The whole idea of the Soundex thing is to handle misspelled addresses. That may not be what you want, in which case just ignore this Soundex idea.
Good luck.
Removing spaces, commas and dashes will be ambiguous . It will be better to replace them with a single space.
Take for example this address
56 5th avenue
And this
5, 65th avenue
with your method both of them will be:
565THAV
What you can do is write a good address shortening algorithm and then use string comparison to detect duplicates. This should be enough to detect duplicates in the general case. A general similarity algorithm won't work. Because one number difference can mean a huge change in Addresses.
The algorithm can go like this:
replace all commas dashes with spaces. Use he translate method for that.
Build a dictionary with words and their abbreviated form
Remove the TH part if it was following a number.
This should be helpful in building your dictionary of abbreviations:
https://pe.usps.com/text/pub28/28apc_002.htm
I regularly inspect addresses for duplication where I work, and I have to say, I find Soundex highly unsuitable. It's both too slow and too eager to match things. I have similar issues with Levenshtein distance.
What has worked best for me is to sanitize and tokenize the addresses (get rid of punctuation, split things up into words) and then just see how many tokens match up. Because addresses typically have several tokens, you can develop a level of confidence in terms of a combination of (1) how many tokens were matched, (2) how many numeric tokens were matched, and (3) how many tokens are available. For example, if all tokens in the shorter address are in the longer address, the confidence of a match is pretty high. Likewise, if you match 5 tokens including at least one that's numeric, even if the addresses each have 8, that's still a high-confidence match.
It's definitely useful to do some tweaking, like substituting some common abbreviations. The USPS lists help, though I wouldn't go gung-ho trying to implement all of them, and some of the most valuable substitutions aren't on those lists. For example, 'JFK' should be a match for 'JOHN F KENNEDY', and there are a number of common ways to shorten 'MARTIN LUTHER KING JR'.
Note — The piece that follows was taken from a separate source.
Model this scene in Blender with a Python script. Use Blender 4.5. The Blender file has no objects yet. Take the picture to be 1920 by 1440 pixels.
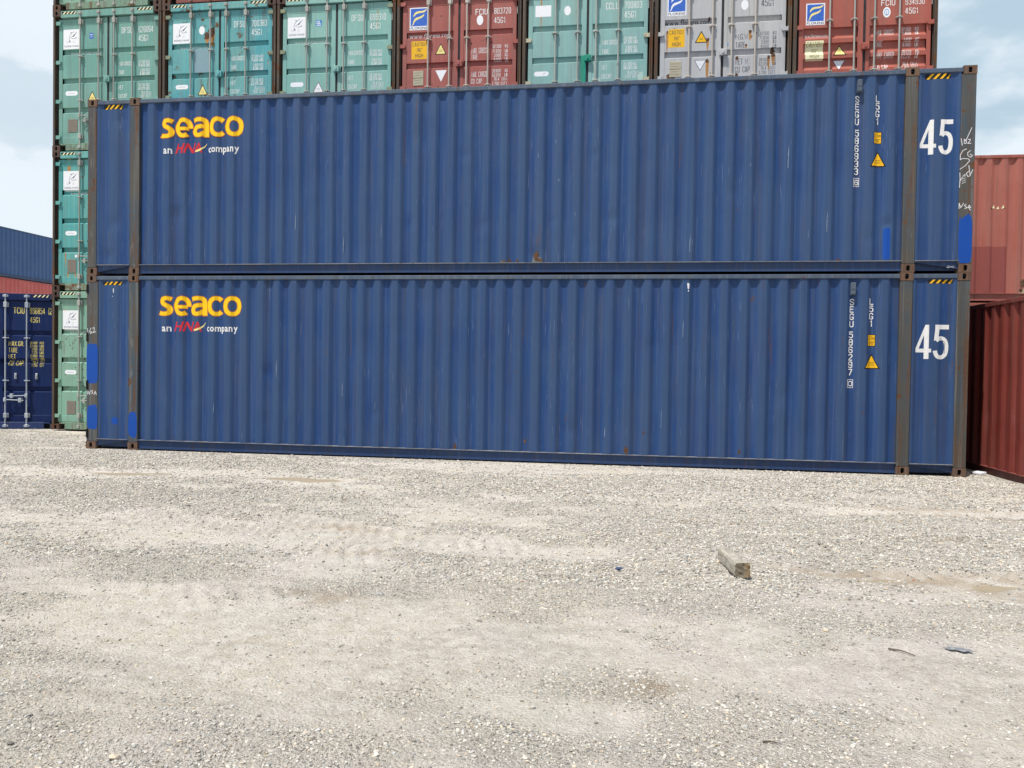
import bpy, bmesh, math, random
import numpy as np
from mathutils import Matrix, Vector

R = math.radians
random.seed(7)
rng = np.random.default_rng(11)
scene = bpy.context.scene
COL = scene.collection

# ------------------------------------------------------------------ camera
cam_d = bpy.data.cameras.new("camera")
cam = bpy.data.objects.new("camera", cam_d)
COL.objects.link(cam)
YAW, PITCH, ROLL = R(8.33668531), R(-1.12980875), R(0.86151307)
_f = Vector((-math.sin(YAW) * math.cos(PITCH), math.cos(YAW) * math.cos(PITCH), math.sin(PITCH)))
_r = Vector((math.cos(YAW), math.sin(YAW), 0))
_u = _r.cross(_f)
_r2 = math.cos(ROLL) * _r + math.sin(ROLL) * _u
_u2 = -math.sin(ROLL) * _r + math.cos(ROLL) * _u
m3 = Matrix((_r2, _u2, -_f)).transposed()
cam.matrix_world = Matrix.Translation((8.9143, -11.7215, 1.4346)) @ m3.to_4x4()
cam_d.sensor_width = 36
cam_d.lens = 1446.35 / 1920 * 36
cam_d.clip_end = 2000
scene.camera = cam

# ------------------------------------------------------------------ sky, sun, exposure
SUN_EL, SUN_AZ = R(66.5), R(36)          # azimuth to the left of straight behind the camera
sdir = Vector((-math.sin(SUN_AZ) * math.cos(SUN_EL), -math.cos(SUN_AZ) * math.cos(SUN_EL), math.sin(SUN_EL)))
world = bpy.data.worlds.new("World")
scene.world = world
world.use_nodes = True
wn = world.node_tree
wn.nodes.clear()
w_out = wn.nodes.new("ShaderNodeOutputWorld")
w_bg = wn.nodes.new("ShaderNodeBackground")
w_bg.inputs[1].default_value = 0.10
sky = wn.nodes.new("ShaderNodeTexSky")
sky.sky_type = 'NISHITA'
sky.sun_disc = False
sky.sun_elevation = SUN_EL
sky.sun_rotation = math.atan2(sdir.x, sdir.y)
sky.dust_density = 2.0
w_tc = wn.nodes.new("ShaderNodeTexCoord")
w_map = wn.nodes.new("ShaderNodeMapping")
w_map.inputs['Scale'].default_value = (1.0, 1.0, 2.2)
w_map.inputs['Location'].default_value = (5.3, 1.9, 0.75)
wn.links.new(w_tc.outputs['Generated'], w_map.inputs[0])
w_n = wn.nodes.new("ShaderNodeTexNoise")
w_n.inputs['Scale'].default_value = 3.6
w_n.inputs['Detail'].default_value = 7
w_n.inputs['Roughness'].default_value = 0.55
wn.links.new(w_map.outputs[0], w_n.inputs[0])
w_r = wn.nodes.new("ShaderNodeValToRGB")
w_r.color_ramp.elements[0].position = 0.36
w_r.color_ramp.elements[0].color = (0.86, 0.86, 0.86, 1)
w_r.color_ramp.elements[1].position = 0.66
w_r.color_ramp.elements[1].color = (0.97, 0.97, 0.97, 1)
wn.links.new(w_n.outputs[0], w_r.inputs[0])
w_mix = wn.nodes.new("ShaderNodeMix")
w_mix.data_type = 'RGBA'
w_sep = wn.nodes.new("ShaderNodeSeparateXYZ")
wn.links.new(w_tc.outputs['Generated'], w_sep.inputs[0])
def w_range(src, a, b, c, d):
    n = wn.nodes.new("ShaderNodeMapRange"); n.interpolation_type = 'SMOOTHSTEP'
    for k, v in ((1, a), (2, b), (3, c), (4, d)): n.inputs[k].default_value = v
    wn.links.new(src, n.inputs[0]); return n.outputs[0]
def w_mul(a, b):
    n = wn.nodes.new("ShaderNodeMath"); n.operation = 'MULTIPLY'
    wn.links.new(a, n.inputs[0]); wn.links.new(b, n.inputs[1]); return n.outputs[0]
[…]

Maybe it goes without saying but I'll say it anyway, for completeness: Don't forget to just do a straight string comparison on the whole address before messing with more complicated things! This should be a very cheap test, and thus is probably a no-brainer first pass.
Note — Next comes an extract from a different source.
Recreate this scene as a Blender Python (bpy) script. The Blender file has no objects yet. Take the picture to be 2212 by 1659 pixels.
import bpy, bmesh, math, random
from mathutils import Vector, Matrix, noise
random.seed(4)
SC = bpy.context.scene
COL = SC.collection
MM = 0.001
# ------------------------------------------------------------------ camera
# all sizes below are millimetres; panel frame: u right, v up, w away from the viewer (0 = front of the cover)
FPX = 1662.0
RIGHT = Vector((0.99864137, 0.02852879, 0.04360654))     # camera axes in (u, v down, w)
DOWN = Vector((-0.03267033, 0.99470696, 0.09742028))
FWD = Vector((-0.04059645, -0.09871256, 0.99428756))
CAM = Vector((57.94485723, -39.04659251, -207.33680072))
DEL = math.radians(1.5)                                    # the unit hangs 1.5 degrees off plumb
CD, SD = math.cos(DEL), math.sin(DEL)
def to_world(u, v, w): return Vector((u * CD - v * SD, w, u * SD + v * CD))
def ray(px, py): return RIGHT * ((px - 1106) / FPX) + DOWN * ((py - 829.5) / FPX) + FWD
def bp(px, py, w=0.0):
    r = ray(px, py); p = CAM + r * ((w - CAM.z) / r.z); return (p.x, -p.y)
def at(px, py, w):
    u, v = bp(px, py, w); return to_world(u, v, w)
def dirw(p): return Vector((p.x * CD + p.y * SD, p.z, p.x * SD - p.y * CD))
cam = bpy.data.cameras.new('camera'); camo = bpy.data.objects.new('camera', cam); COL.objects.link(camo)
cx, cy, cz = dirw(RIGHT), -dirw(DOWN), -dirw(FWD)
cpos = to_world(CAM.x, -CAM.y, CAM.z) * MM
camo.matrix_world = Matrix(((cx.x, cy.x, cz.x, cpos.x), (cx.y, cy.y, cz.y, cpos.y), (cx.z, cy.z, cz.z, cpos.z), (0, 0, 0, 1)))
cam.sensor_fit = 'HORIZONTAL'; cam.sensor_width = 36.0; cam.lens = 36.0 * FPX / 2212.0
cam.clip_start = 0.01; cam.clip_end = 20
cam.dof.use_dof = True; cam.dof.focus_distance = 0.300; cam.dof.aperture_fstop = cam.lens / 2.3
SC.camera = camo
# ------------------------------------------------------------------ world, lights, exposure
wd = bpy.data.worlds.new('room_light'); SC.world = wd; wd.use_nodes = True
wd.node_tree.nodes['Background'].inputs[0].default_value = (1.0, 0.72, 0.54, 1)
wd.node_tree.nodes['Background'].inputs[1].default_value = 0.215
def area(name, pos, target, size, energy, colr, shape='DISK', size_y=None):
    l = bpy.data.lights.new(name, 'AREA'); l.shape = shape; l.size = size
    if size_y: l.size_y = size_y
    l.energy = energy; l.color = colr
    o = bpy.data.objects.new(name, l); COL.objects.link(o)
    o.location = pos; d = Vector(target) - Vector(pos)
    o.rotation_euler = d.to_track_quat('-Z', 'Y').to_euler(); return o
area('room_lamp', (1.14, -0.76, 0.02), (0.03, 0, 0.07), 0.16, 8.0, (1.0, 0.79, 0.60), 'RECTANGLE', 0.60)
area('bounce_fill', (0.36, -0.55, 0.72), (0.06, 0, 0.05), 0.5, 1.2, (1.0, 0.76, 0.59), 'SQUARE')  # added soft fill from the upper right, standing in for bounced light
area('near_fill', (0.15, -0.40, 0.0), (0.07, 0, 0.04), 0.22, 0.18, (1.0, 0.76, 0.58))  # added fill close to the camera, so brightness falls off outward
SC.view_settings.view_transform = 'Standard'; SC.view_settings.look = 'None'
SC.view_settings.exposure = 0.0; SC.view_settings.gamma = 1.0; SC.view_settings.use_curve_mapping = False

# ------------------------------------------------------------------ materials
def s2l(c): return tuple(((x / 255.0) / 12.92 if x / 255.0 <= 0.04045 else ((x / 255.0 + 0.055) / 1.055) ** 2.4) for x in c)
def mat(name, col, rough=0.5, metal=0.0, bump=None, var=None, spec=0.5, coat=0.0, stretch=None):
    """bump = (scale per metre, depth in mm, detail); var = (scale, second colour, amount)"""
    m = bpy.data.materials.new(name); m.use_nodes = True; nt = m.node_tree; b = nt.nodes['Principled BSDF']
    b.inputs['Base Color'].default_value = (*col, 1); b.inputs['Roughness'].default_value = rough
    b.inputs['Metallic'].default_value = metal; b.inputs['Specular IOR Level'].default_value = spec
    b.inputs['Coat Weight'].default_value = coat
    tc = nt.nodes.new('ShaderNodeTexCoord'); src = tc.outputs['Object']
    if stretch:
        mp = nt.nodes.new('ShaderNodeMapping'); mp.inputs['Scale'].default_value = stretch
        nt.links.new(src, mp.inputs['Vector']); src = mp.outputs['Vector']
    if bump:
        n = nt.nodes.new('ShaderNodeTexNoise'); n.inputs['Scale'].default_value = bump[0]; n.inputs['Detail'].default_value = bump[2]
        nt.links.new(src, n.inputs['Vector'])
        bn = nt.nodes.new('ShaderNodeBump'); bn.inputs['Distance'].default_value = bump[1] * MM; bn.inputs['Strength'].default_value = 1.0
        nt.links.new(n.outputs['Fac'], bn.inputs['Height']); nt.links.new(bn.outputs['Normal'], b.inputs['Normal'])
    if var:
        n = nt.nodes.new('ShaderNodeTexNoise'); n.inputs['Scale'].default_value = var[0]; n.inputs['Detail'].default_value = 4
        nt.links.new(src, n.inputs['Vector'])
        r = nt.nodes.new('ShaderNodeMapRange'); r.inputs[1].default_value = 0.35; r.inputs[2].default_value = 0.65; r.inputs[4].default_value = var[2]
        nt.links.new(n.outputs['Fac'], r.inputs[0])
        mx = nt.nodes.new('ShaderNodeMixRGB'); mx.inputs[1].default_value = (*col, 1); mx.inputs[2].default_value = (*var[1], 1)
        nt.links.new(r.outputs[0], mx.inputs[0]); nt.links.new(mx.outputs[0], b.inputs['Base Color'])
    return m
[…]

Obviously, the more time you're willing and able to spend (both on programming/testing and on run time), the better you'll be able to do. Fuzzy string matching techniques (faster and less generalized kinds than Levenshtein) can be useful, as a separate pass from the token approach (I wouldn't try to fuzzy match individual tokens against each other). I find that fuzzy string matching doesn't give me enough bang for my buck on addresses (though I will use it on names).
In order to do this right, you need to standardize your addresses according to USPS standards (your address examples appear to be US based). There are many direct marketing service providers that offer CASS (Coding Accuracy Support System) certification of postal addresses. The CASS process will standardize all of your addresses and append zip + 4 to them. Any undeliverable addresses will be flagged which will further reduce your postal mailing costs, if that is your intent. Once all of your addresses are standardized, eliminating duplicates will be trivial.
I had to do this once. I converted everything to lowercase, computed each address's Levenshtein distance to every other address, and ordered the results. It worked very well, but it was quite time-consuming.
You'll want to use an implementation of Levenshtein in C rather than in Python if you have a large data set. Mine was a few tens of thousands and took the better part of a day to run, I think.